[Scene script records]
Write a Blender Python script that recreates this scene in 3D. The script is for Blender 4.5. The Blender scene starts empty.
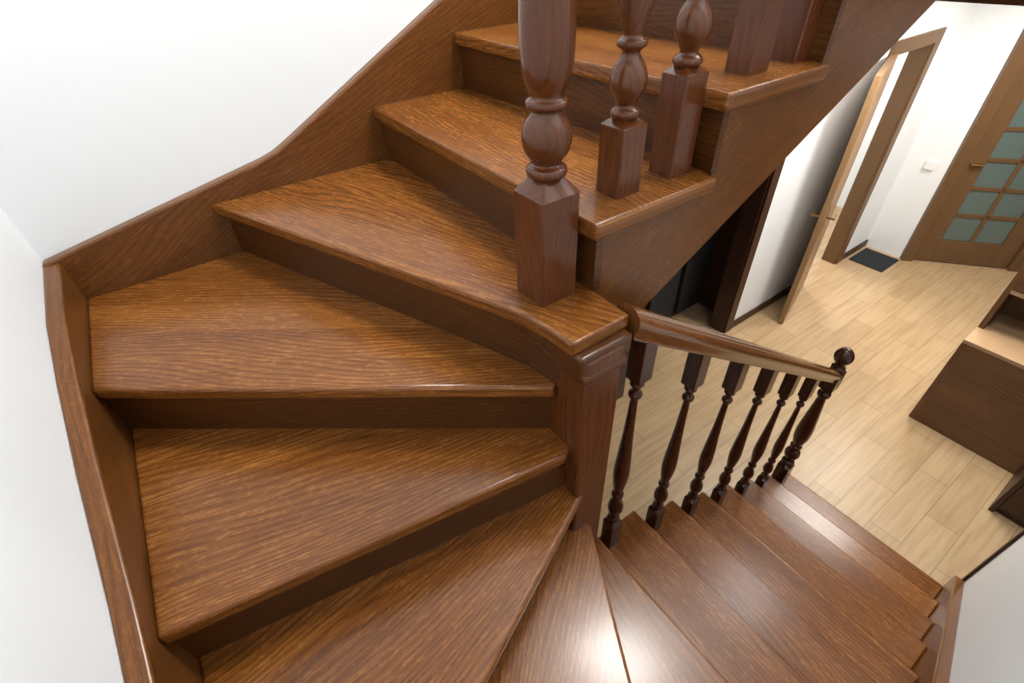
import bpy, bmesh, math
from mathutils import Vector, Matrix
R=math.radians
scn=bpy.context.scene
scn.view_settings.view_transform='Standard'
h=0.17
ZF=-13*h

# ------------------------------------------------------------------ materials
def newmat(name):
    m=bpy.data.materials.new(name); m.use_nodes=True
    nt=m.node_tree
    return m,nt,nt.nodes,nt.links,nt.nodes['Principled BSDF']
def plain(name,col,rough=0.5,metal=0.0,bump=0.0,bscale=200,spec=0.5):
    m,nt,N,L,b=newmat(name)
    b.inputs['Base Color'].default_value=(*col,1); b.inputs['Roughness'].default_value=rough
    b.inputs['Metallic'].default_value=metal
    b.inputs['Specular IOR Level'].default_value=spec
    tc=N.new('ShaderNodeTexCoord'); n=N.new('ShaderNodeTexNoise'); n.inputs['Scale'].default_value=bscale
    L.new(tc.outputs['Object'],n.inputs['Vector'])
    if bump>0:
        bp=N.new('ShaderNodeBump'); bp.inputs['Strength'].default_value=bump; bp.inputs['Distance'].default_value=0.002
        L.new(n.outputs['Fac'],bp.inputs['Height']); L.new(bp.outputs['Normal'],b.inputs['Normal'])
    return m
def wood(name,dark,mid,light,rough=0.28,coat=0.0,contrast=1.0,fleck=0.5,ring=1.0,stave=.12,spec=.35):
    m,nt,N,L,b=newmat(name)
    uv=N.new('ShaderNodeUVMap'); uv.uv_map='UVMap'
    oi=N.new('ShaderNodeObjectInfo')
    mul=N.new('ShaderNodeMath'); mul.operation='MULTIPLY'; mul.inputs[1].default_value=7.0
    L.new(oi.outputs['Random'],mul.inputs[0])
    def math_(op,a,bv=None,c=None):
        n=N.new('ShaderNodeMath'); n.operation=op
        for i,x in enumerate((a,bv,c)):
            if x is None: continue
            if isinstance(x,(int,float)): n.inputs[i].default_value=x
            else: L.new(x,n.inputs[i])
        return n.outputs[0]
    sep=N.new('ShaderNodeSeparateXYZ'); L.new(uv.outputs['UV'],sep.inputs[0])
    vv=math_('ADD',sep.outputs['Y'],mul.outputs[0])
    bid=math_('FLOOR',math_('DIVIDE',vv,.115))
    wn=N.new('ShaderNodeTexWhiteNoise'); wn.noise_dimensions='1D'; L.new(bid,wn.inputs['W'])
    cx=N.new('ShaderNodeCombineXYZ'); L.new(mul.outputs[0],cx.inputs[0]); L.new(mul.outputs[0],cx.inputs[1])
    L.new(math_('MULTIPLY',wn.outputs['Value'],9.0*(1 if stave>0 else 0)),cx.inputs[2])
    add=N.new('ShaderNodeVectorMath'); add.operation='ADD'
    L.new(uv.outputs['UV'],add.inputs[0]); L.new(cx.outputs[0],add.inputs[1])
    def noise(sx,sy,detail=3,dist=0.0,rough=.55):
        mp=N.new('ShaderNodeMapping'); mp.inputs['Scale'].default_value=(sx,sy,1)
        L.new(add.outputs[0],mp.inputs['Vector'])
        n=N.new('ShaderNodeTexNoise'); n.inputs['Scale'].default_value=1; n.inputs['Detail'].default_value=detail
        n.inputs['Distortion'].default_value=dist; n.inputs['Roughness'].default_value=rough
        L.new(mp.outputs[0],n.inputs['Vector']); return n.outputs['Fac']
    n1=noise(1.3,4.5,1.0,0.0,.4)     # cathedral figure
    w=math_('SINE',math_('MULTIPLY_ADD',vv,480.0*ring,math_('MULTIPLY',n1,105.0*ring)))
    w=math_('MULTIPLY_ADD',w,.5,.5); w=math_('POWER',w,2.0)
    nb=noise(1.2,7.0,3,.0)           # broad tone
    nf=noise(13,520,2,0)             # fine pores
    nf2=noise(40,95,2,1.0)           # ray flecks
    fac=math_('MULTIPLY_ADD',w,-.17*contrast,0.53)
    fac=math_('ADD',fac,math_('MULTIPLY_ADD',nb,0.5*contrast,-.25*contrast))
    fac=math_('ADD',fac,math_('MULTIPLY_ADD',nf,.9*contrast,-.45*contrast))
    fac=math_('ADD',fac,math_('MULTIPLY_ADD',wn.outputs['Value'],stave,-.5*stave))
    mr=N.new('ShaderNodeMapRange'); mr.inputs['From Min'].default_value=.54; mr.inputs['From Max'].default_value=.64
    L.new(nf2,mr.inputs['Value'])
    fac=math_('MULTIPLY_ADD',mr.outputs['Result'],.28*fleck,fac)
    cr=N.new('ShaderNodeValToRGB'); e=cr.color_ramp.elements
    e[0].position=0.05; e[0].color=(*dark,1); e[1].position=1.0; e[1].color=(*light,1)
    k=e.new(.5); k.color=(*mid,1)
    L.new(fac,cr.inputs['Fac']); L.new(cr.outputs['Color'],b.inputs['Base Color'])
    b.inputs['Roughness'].default_value=rough
    b.inputs['Specular IOR Level'].default_value=spec
    b.inputs['Coat Weight'].default_value=coat; b.inputs['Coat Roughness'].default_value=0.15
    bp=N.new('ShaderNodeBump'); bp.inputs['Strength'].default_value=0.12; bp.inputs['Distance'].default_value=0.001
    L.new(nf,bp.inputs['Height']); L.new(bp.outputs['Normal'],b.inputs['Normal'])
    return m
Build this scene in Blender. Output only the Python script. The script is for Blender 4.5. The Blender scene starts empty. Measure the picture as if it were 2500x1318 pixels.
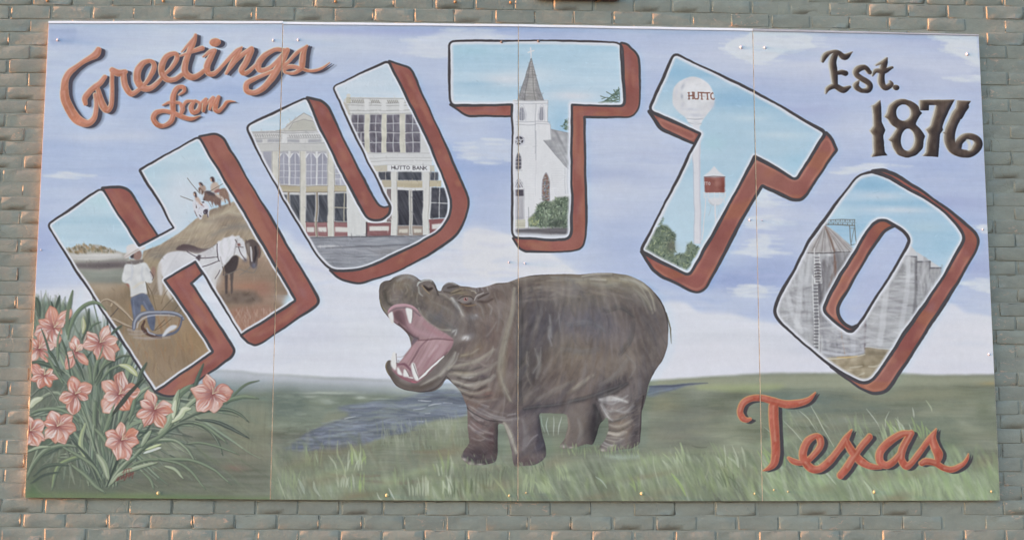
import bpy, bmesh, math, random
import numpy as np
from mathutils import Matrix, Vector

for _b in (bpy.data.objects, bpy.data.meshes): 
    for _o in list(_b): _b.remove(_o)
SC = bpy.context.scene
COL = SC.collection

# ---------------------------------------------------------------- camera, sky, sun, exposure
Z0 = 1.50                                   # height of the mural's lower edge above the ground
CAMP = np.array([-0.2834, -7.3436, 0.0979 + Z0])
PITCH, ROLL, YAW, FOC = 0.1431, 0.0031, -0.0342, 3554.94
fwd = np.array([-math.sin(YAW) * math.cos(PITCH), math.cos(YAW) * math.cos(PITCH), math.sin(PITCH)])
right = np.array([math.cos(YAW), math.sin(YAW), 0.0]); up = np.cross(right, fwd)
RGT = math.cos(ROLL) * right + math.sin(ROLL) * up; UPV = -math.sin(ROLL) * right + math.cos(ROLL) * up
cam = bpy.data.cameras.new('camera'); camo = bpy.data.objects.new('camera', cam); COL.objects.link(camo)
cam.sensor_fit = 'HORIZONTAL'; cam.sensor_width = 36.0; cam.lens = FOC / 2500 * 36.0
cam.clip_start = 0.05; cam.clip_end = 1000.0
camo.matrix_world = Matrix(((RGT[0], UPV[0], -fwd[0], CAMP[0]), (RGT[1], UPV[1], -fwd[1], CAMP[1]), (RGT[2], UPV[2], -fwd[2], CAMP[2]), (0, 0, 0, 1)))
SC.camera = camo

SUN_EL, SUN_AZ = math.radians(6.0), math.radians(1.1)     # low evening sun, almost in the plane of the wall, from the left
SC.world = bpy.data.worlds.new('World'); W = SC.world; W.use_nodes = True
nt = W.node_tree; nt.nodes.clear()
sky = nt.nodes.new('ShaderNodeTexSky'); sky.sky_type = 'NISHITA'; sky.sun_disc = False
sky.sun_elevation = SUN_EL; sky.sun_rotation = math.radians(270.0) - SUN_AZ; sky.air_density = 1.0; sky.dust_density = 1.6; sky.ozone_density = 1.8
hs = nt.nodes.new('ShaderNodeHueSaturation'); hs.inputs['Saturation'].default_value = 0.75
bg = nt.nodes.new('ShaderNodeBackground'); bg.inputs['Strength'].default_value = 0.15
wo = nt.nodes.new('ShaderNodeOutputWorld')
nt.links.new(sky.outputs[0], hs.inputs['Color']); nt.links.new(hs.outputs[0], bg.inputs['Color']); nt.links.new(bg.outputs[0], wo.inputs['Surface'])
sl = bpy.data.lights.new('sun', 'SUN'); sl.energy = 2.2; sl.angle = math.radians(0.6); sl.color = (1.0, 0.36, 0.13)
suno = bpy.data.objects.new('sun', sl); COL.objects.link(suno)
sd = Vector((-math.cos(SUN_EL) * math.cos(SUN_AZ), -math.cos(SUN_EL) * math.sin(SUN_AZ), math.sin(SUN_EL)))
suno.rotation_euler = sd.to_track_quat('Z', 'Y').to_euler(); suno.location = (-6, -3, 6)
SC.view_settings.view_transform = 'Standard'; SC.view_settings.look = 'None'; SC.view_settings.gamma = 1.0
SC.view_settings.exposure = 2.64; SC.view_settings.use_curve_mapping = False
SC.cycles.max_bounces = 6; SC.cycles.use_adaptive_sampling = True

# ---------------------------------------------------------------- survey: photograph measurements -> points on the wall
def ray(px, py):
    a = (np.asarray(px, float) - 1250.0) / FOC; b = (659.0 - np.asarray(py, float)) / FOC
    return fwd + np.multiply.outer(a, RGT) + np.multiply.outer(b, UPV)
def onwall(px, py, y=0.0):
    d = ray(px, py); t = (y - CAMP[1]) / d[..., 1]
    return CAMP[0] + d[..., 0] * t, CAMP[2] + d[..., 2] * t

PXM = 480.0; CX0, CZ0, CWM, CHM = -2.52, Z0 - 0.05, 5.04, 2.56
CW, CH = int(CWM * PXM), int(CHM * PXM)
KS = PXM * 4.877 / 2330.0
def toC(p):
    p = np.asarray(p, float); x, z = onwall(p[..., 0], p[..., 1])
    return np.stack([(x - CX0) * PXM, (CZ0 + CHM - z) * PXM], -1)
# ---------------------------------------------------------------- the mural's paint (flat print, mixed with numpy)
TILES = {'A1': (0, 0, 3.563), 'A2': (600, 0, 3.563), 'A3': (1200, 0, 3.563), 'A4': (1800, 0, 3.563),
         'B1': (0, 320, 3.563), 'B2': (600, 320, 3.563), 'B3': (1200, 320, 3.563), 'B4': (1800, 320, 3.563),
         'C1': (0, 640, 3.563), 'C2': (600, 640, 3.563), 'C3': (1200, 640, 3.563), 'C4': (1800, 640, 3.563),
         'D1': (0, 948, 3.563), 'D2': (600, 948, 3.563), 'D3': (1200, 948, 3.563), 'D4': (1800, 948, 3.563),
         'F': (280, 560, 4.392), 'R': (420, 410, 8.787), 'W': (1580, 120, 6.589), 'V': (1560, 380, 4.119),
         'L': (60, 700, 5.491), 'P': (900, 650, 4.118), 'Q': (900, 640, 1.563), 'Z': (0, 0, 1.0)}

def T(tile, s):
    """'x,y[,w] x,y ...' measured in a detail drawing -> list of points in survey units"""
    x0, y0, k = TILES[tile]
    out = []
    for tok in s.split():
        v = [float(q) for q in tok.split(',')]
        out.append([x0 + v[0] / k, y0 + v[1] / k] + [q / k for q in v[2:]])
    return out

def Z(s): return T('Z', s)

prng = np.random.default_rng(7)
CAN = np.zeros((CH, CW, 3), np.float32)
CLIP = None
yy, xx = np.mgrid[0:CH, 0:CW].astype(np.float32)

def fnoise(sx, sy, ang=0.0, seed=0):
    r = np.random.default_rng(seed + 1000)
    n = r.standard_normal((CH, CW)).astype(np.float32)
    fy = np.fft.fftfreq(CH)[:, None]; fx = np.fft.rfftfreq(CW)[None, :]
    c, s = math.cos(ang), math.sin(ang)
    u = fx * c + fy * s; v = -fx * s + fy * c
    g = np.exp(-2 * (math.pi ** 2) * ((u * sx) ** 2 + (v * sy) ** 2))
    o = np.fft.irfft2(np.fft.rfft2(n) * g, s=(CH, CW))
    return (o / o.std()).astype(np.float32)

N_HB = fnoise(110, 9, 0.0, 1); N_HS = fnoise(32, 2.0, 0.0, 2); N_HF = fnoise(14, .8, 0.0, 12)
N_VB = fnoise(8, 40, 0.0, 3); N_VS = fnoise(1.6, 16, 0.0, 4)
N_VS = N_VS * .45; N_HS = N_HS * .6; N_VB = N_VB * .6
N_DB = fnoise(9, 45, -0.45, 5); N_DS = fnoise(1.6, 18, -0.45, 6)
N_ES = fnoise(1.4, 14, 0.5, 13)
N_I4 = fnoise(4, 4, 0, 7); N_I14 = fnoise(14, 14, 0, 8); N_I40 = fnoise(45, 30, 0, 9); N_F = fnoise(.8, .8, 0, 10); N_LP = fnoise(150, 34, 0.03, 21); N_MP = fnoise(26, 12, -.2, 22)

def smooth(pts, r=6.0):
    """closed polygon with every corner rounded (third value = its own radius)"""
    n = len(pts); out = []
    for i in range(n):
        p0 = np.array(pts[i - 1][:2]); p1 = np.array(pts[i][:2]); p2 = np.array(pts[(i + 1) % n][:2])
        rr = pts[i][2] if len(pts[i]) > 2 else r
        a, b = np.linalg.norm(p0 - p1), np.linalg.norm(p2 - p1)
        if rr < .3 or a < .5 or b < .5: out.append(p1); continue
        ra, rb = min(rr, a * .48), min(rr, b * .48)
        q0 = p1 + (p0 - p1) / a * ra; q2 = p1 + (p2 - p1) / b * rb
        k = 6
        for t in np.linspace(0, 1, k): out.append((1 - t) ** 2 * q0 + 2 * t * (1 - t) * p1 + t * t * q2)
    return [list(p) for p in out]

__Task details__
Extract from the material above the stretch running from the line containing "Build this scene" through the line containing "SC.camera = camo". Keep the text exact and the pictures out.

__Written answer__
Build this scene in Blender. Output only the Python script. The script is for Blender 4.5. The Blender scene starts empty. Measure the picture as if it were 2500x1318 pixels.
import bpy, bmesh, math, random
import numpy as np
from mathutils import Matrix, Vector

for _b in (bpy.data.objects, bpy.data.meshes): 
    for _o in list(_b): _b.remove(_o)
SC = bpy.context.scene
COL = SC.collection

# ---------------------------------------------------------------- camera, sky, sun, exposure
Z0 = 1.50                                   # height of the mural's lower edge above the ground
CAMP = np.array([-0.2834, -7.3436, 0.0979 + Z0])
PITCH, ROLL, YAW, FOC = 0.1431, 0.0031, -0.0342, 3554.94
fwd = np.array([-math.sin(YAW) * math.cos(PITCH), math.cos(YAW) * math.cos(PITCH), math.sin(PITCH)])
right = np.array([math.cos(YAW), math.sin(YAW), 0.0]); up = np.cross(right, fwd)
RGT = math.cos(ROLL) * right + math.sin(ROLL) * up; UPV = -math.sin(ROLL) * right + math.cos(ROLL) * up
cam = bpy.data.cameras.new('camera'); camo = bpy.data.objects.new('camera', cam); COL.objects.link(camo)
cam.sensor_fit = 'HORIZONTAL'; cam.sensor_width = 36.0; cam.lens = FOC / 2500 * 36.0
cam.clip_start = 0.05; cam.clip_end = 1000.0
camo.matrix_world = Matrix(((RGT[0], UPV[0], -fwd[0], CAMP[0]), (RGT[1], UPV[1], -fwd[1], CAMP[1]), (RGT[2], UPV[2], -fwd[2], CAMP[2]), (0, 0, 0, 1)))
SC.camera = camo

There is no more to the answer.